If roads weren’t run by government monopolies, this kind of change would have happened a long time ago. Although many people associate toll booths with road privatization, no private business would ever choose a technology as cumbersome (and costly) as toll booths if they had the option of using a system as seamless and invisible to the user as GPS-tracking or even existing transponder-based systems (e.g., E-Z Pass, FasTrak). Maybe there’s a more efficient or privacy-friendly option out there, or at least on the horizon. I don’t know, but I suspect competing road operators would figure it out.
Some drivers might still be uncomfortable with the idea of a private company having access to their driving data, but that private company would have a strong incentive to compete for privacy-sensitive drivers by offering strong data protection policies (such as data anonymization and retention limits), which would of course be enforced under the FTC’s existing “unfair & deceptive trade practices.”

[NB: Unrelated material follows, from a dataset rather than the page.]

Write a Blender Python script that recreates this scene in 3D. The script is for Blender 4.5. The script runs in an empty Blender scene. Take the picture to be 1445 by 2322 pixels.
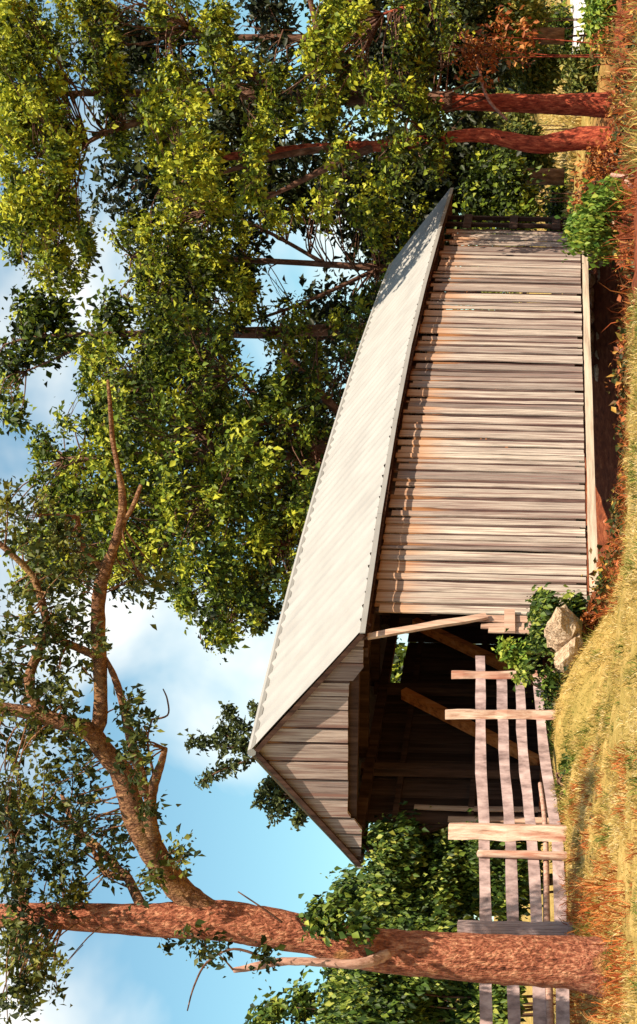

But because government has virtually monopolized the road system, we’re stuck with a terrible choice:
- Continue to use a “pricing” (tax) system from the 1950s when modern satellite and computer technology offers us clearly superior alternatives that could reduce congestion and pollution and perhaps even save lives; OR
- Risk putting the data created by those modern technologies directly into the government’s hands.
It’s a hard choice. I don’t know what the right answer is—other than privatizing the roads, enforcing corporate privacy policies strictly under existing law, and increasing Fourth Amendment protections against government access to user data kept by companies. Since road privatization is unlikely to happen in an era when we are (re)nationalizing core industries through bailouts, I suspect that we’ll end up having to choose either technology (with all its benefits) or privacy, when we should be able to have both.
President Obama has talked about “investing” $50 billion in tax money over the next five years to subsidize the digitization of health records. While one might hope that these records wouldn’t be directly accessible to government in the same way that driving records would be under the Oregon or UK projects, it’s by no means clear that this won’t be the case, given the Federal government’s dominant role in the health care sector. If the Golden Rule (“He Who Has the Gold, Makes the Rules”) holds, increased government spending on health care across the board—whether in the name of e-Health or universal health—will surely lead to greater government control of the health care system. That will probably mean greater access to e-health records. If politicians can access FBI files of their opponents, they’ll probably abuse access to health care records, too. No safeguards are ever perfect, of course, and invasions of privacy would happen if the data were kept by private companies, but at least those companies would be accountable in court, in the court of public opinion and in the marketplace if they allowed such violations by their employees or corporate partners, or simply failed to protect such a “honey pot” of data.
I’d like to see the most modern technology used across the board—whether it’s for roads or health care. I just don’t want the real Big Brother—government—to have access to that information, a problem that is only going to increase as government’s role in our lives grows.